The Impact of the 1965 Voting Rights Act on Arrests of Black Residents

09/01/2020
Featured in print Digest
Working Paper Figure w27463

Arrest rates for Blacks fell in counties that were both covered by the VRA and had a high concentration of Black residents, relative to other counties.

The 1965 Voting Rights Act (VRA) protected the voting rights of minority voters and effectively expanded the franchise, particularly in counties that were identified as “covered” under the law. In The Franchise, Policing, and Race: Evidence from Arrests Data and the Voting Rights Act (NBER Working Paper 27463), Giovanni Facchini, Brian G. Knight, and Cecilia Testa find that following passage of the VRA, Black arrest rates fell in counties that were covered by the legislation, had a large number of newly enfranchised Black voters, and had elected chief law enforcement officers (CLEOs).

Many CLEOs in the United States — including all sheriffs and some municipal police chiefs in the South, the region most affected by the VRA — are directly elected, rather than appointed. CLEOs are in charge of policing practices that have direct effects on the treatment of minorities and might also, through their leadership, be able to influence departmental culture.

To empirically investigate whether there were links between minority voting, elected government officials, and police treatment of minority groups, the researchers exploit the dramatic changes wrought by the VRA, which compelled a group of mostly Southern jurisdictions to remove restrictions on voting, and required federal authorization for any changes to their voting laws. As a result, previously disenfranchised Black voters in former Confederate states fully covered by the VRA in 1965 — Alabama, Georgia, Louisiana, Mississippi, South Carolina, and Virginia — along with those in 39 counties in North Carolina, became able to cast their ballots freely and thus potentially influence the election of officials, including CLEOs. The researchers compare the outcomes in these counties with those in other locations — Arkansas, Florida, Tennessee, Texas, and 61 counties in North Carolina — that were not covered by the VRA.

The researchers examined data on arrest patterns by race from the FBI’s Uniform Crime Reports. They studied the averages over the 1960–1965 and the 1975–1980 periods to create pre- and post-VRA arrest measures. Their baseline analysis compared arrest patterns along four dimensions: for Blacks versus Whites; before and after the passage of the VRA; areas covered by the VRA versus non-covered areas; and counties with significant Black populations, which were more impacted by the VRA, versus counties with fewer Black residents.

Before the introduction of the VRA, the overall average arrest rate was 6.29 per thousand for Blacks, whereas the corresponding figure for Whites was 1.99. After the passage of the VRA, the number of arrests slightly increased for Blacks, reaching on average 6.59 per thousand, and nearly doubled for Whites, averaging 3.07 per thousand.
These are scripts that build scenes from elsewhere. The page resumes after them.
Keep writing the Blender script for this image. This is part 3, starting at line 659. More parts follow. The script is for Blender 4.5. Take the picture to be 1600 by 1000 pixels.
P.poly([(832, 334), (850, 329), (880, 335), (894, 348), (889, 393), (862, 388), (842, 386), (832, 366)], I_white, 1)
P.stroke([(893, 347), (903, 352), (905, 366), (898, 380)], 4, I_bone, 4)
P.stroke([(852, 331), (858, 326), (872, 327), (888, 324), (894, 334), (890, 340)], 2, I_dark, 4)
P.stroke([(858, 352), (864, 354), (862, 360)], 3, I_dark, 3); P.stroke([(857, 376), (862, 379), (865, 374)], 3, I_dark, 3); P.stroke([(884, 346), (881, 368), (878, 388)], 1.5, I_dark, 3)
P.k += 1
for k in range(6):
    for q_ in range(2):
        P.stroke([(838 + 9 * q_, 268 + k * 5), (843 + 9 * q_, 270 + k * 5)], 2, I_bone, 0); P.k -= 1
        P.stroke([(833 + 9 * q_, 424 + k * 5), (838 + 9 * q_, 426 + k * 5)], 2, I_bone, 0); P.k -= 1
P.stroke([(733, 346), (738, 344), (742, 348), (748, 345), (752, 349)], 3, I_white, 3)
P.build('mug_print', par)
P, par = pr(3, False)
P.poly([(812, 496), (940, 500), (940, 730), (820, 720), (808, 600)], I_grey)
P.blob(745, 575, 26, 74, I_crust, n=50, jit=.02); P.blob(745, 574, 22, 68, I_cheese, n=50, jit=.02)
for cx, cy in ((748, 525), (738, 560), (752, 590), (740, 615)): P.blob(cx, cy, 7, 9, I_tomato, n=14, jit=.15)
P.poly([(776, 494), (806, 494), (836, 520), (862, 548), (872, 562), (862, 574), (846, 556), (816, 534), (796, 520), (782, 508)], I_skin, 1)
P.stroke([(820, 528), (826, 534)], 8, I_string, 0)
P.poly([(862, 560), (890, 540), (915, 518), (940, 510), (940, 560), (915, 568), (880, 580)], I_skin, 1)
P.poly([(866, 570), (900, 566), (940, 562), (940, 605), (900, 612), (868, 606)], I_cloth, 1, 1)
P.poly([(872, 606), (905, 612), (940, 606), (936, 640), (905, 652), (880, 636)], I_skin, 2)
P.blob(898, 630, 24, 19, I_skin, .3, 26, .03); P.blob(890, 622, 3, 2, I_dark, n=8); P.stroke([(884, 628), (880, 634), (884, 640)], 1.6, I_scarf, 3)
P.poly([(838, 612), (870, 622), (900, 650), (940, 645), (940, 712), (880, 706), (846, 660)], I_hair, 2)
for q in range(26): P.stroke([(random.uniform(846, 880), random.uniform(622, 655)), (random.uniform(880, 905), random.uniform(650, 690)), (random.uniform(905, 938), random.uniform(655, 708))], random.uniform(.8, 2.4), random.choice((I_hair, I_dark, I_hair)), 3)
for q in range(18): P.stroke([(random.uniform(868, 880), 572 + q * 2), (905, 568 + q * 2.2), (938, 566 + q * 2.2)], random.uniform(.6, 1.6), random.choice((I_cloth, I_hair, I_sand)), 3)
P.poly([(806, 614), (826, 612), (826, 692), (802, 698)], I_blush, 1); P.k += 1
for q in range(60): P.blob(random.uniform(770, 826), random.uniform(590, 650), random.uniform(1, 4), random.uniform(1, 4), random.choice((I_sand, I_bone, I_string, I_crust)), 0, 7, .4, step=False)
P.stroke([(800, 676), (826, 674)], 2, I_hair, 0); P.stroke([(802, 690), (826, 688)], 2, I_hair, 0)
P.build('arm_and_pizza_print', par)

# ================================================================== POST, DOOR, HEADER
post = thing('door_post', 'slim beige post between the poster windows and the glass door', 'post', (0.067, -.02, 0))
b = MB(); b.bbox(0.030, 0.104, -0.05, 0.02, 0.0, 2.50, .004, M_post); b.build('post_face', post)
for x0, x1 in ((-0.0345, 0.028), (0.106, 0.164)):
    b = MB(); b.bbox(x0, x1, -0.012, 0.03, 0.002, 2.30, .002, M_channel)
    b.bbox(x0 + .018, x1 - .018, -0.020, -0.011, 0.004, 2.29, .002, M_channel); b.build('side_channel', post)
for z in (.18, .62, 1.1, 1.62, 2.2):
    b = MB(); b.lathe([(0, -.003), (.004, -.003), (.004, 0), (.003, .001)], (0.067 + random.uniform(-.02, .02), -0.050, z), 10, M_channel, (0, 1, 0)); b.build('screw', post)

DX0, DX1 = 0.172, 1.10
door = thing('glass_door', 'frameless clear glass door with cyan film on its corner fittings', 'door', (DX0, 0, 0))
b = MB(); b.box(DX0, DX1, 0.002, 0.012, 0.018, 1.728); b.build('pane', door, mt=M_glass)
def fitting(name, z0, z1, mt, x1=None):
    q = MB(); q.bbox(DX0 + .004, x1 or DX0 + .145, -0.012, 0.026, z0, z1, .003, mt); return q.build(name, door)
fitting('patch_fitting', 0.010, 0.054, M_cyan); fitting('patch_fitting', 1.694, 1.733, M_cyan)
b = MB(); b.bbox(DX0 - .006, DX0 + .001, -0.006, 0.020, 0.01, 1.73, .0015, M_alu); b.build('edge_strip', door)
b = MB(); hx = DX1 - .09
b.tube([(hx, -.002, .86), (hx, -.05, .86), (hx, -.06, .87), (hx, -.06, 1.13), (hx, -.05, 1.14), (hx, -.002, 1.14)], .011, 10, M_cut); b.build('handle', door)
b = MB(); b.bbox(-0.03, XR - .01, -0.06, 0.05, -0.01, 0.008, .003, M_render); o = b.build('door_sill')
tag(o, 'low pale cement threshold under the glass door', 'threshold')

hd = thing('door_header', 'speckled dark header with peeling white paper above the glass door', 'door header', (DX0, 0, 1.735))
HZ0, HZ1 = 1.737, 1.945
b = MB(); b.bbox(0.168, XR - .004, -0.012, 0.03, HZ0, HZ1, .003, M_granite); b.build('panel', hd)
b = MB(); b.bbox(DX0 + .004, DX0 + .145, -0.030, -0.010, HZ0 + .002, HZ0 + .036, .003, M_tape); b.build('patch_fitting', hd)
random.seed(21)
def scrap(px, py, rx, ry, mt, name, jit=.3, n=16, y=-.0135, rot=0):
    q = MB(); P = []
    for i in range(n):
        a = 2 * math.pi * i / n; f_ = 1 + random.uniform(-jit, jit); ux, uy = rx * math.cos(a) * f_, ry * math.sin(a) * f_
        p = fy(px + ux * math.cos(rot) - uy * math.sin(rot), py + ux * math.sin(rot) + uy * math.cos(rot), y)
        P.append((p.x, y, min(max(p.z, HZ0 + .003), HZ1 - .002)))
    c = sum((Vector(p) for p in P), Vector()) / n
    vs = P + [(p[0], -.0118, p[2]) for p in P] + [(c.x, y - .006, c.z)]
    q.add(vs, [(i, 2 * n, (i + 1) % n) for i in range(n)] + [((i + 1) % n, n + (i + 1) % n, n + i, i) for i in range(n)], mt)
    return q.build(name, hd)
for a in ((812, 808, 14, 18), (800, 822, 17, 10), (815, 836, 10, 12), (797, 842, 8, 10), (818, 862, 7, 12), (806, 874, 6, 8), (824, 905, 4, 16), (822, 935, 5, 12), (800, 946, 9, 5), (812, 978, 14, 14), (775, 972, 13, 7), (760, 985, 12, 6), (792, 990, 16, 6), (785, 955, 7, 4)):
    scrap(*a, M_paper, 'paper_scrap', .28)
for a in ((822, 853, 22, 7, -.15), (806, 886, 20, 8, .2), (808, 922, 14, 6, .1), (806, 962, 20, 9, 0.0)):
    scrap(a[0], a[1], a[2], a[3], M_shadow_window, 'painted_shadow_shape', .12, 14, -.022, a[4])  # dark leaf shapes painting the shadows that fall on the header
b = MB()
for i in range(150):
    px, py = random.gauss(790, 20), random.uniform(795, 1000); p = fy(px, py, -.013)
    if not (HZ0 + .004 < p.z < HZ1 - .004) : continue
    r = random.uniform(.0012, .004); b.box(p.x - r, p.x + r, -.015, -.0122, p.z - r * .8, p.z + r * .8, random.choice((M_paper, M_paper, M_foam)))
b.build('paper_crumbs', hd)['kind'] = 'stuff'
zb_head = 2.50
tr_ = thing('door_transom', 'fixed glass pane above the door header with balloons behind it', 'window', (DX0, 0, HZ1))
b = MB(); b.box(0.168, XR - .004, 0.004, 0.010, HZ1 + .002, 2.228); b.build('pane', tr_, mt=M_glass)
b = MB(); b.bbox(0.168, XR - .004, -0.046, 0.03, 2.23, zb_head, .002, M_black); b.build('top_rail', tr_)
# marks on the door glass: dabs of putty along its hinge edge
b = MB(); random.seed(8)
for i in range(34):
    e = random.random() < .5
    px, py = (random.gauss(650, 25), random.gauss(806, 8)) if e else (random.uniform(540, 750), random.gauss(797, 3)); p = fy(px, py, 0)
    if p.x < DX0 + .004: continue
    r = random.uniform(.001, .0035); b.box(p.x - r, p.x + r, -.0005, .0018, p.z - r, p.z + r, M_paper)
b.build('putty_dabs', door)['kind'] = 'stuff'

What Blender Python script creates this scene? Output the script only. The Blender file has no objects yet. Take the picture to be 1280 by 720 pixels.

Further analysis revealed that arrest rates for Blacks fell in counties that were both covered by the VRA and had a high concentration of Black residents, with no corresponding patterns in White arrest rates. Arrests of Blacks by municipal police fell in counties that were covered by the VRA, had a high concentration of Black residents, and had elected police chiefs.

The researchers could not explain their findings with differences in collective bargaining, changes in underlying propensity to commit crimes, responses to changes in policing practices, or changes in the suppression of civil rights protests. They conclude that by increasing the accountability of CLEOs to the Black electorate, the VRA led to changes in police behavior and changes in patterns of arrests.